On Dec 7, 1:00 pm, Cecil Moore wrote:
Keith Dysart wrote:
If the 100 ohm line was only 5 degrees long, how
long would the 600 ohm line have to be to obtain
0 ohms at the input?

-jcot(5) = -j11.43 normalized to Z0=100 ohms

-j100(11.43) = -j1143 ohms at the junction

-j1143/600 = -j1.905 normalized to Z0=600 ohms

arctan(1.905) = 62.3 degrees of Z0=600 ohm line

Would the phase shift at the junction still be
36.6 degrees?

The new phase shift would be 90-5-62.3 = 22.7 deg.

62.3 + 5 + 22.7 = 90 degrees

This example would correspond to a larger coil and
a shorter stinger in a loaded mobile antenna.
--
73, Cecil http://www.w5dxp.com

The smith chart shows this well.
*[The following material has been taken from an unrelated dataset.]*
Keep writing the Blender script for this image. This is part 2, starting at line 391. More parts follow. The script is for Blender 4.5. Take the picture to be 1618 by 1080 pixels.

If I go up only 5 degrees on the
outer circle of open-end (infinite impedance on the 100 ohm line),
lower values of electrical angle corresponds to higher reactance, in
this case -j1143 for the 5 degree line instead of -j567 for the 10
degree line at the junction. The new phase shift at the junction
should be, and is, now lower since the 100 ohm line has a higher
capacitive reactance at the junction. As the 100 ohm line is shortened
to 0 degrees, we have a 600 ohm transmission line that is open and now
the 600 ohm line must be lengthened to the full 90 degrees for 1/4W.
This would correspond to a coil with no stinger.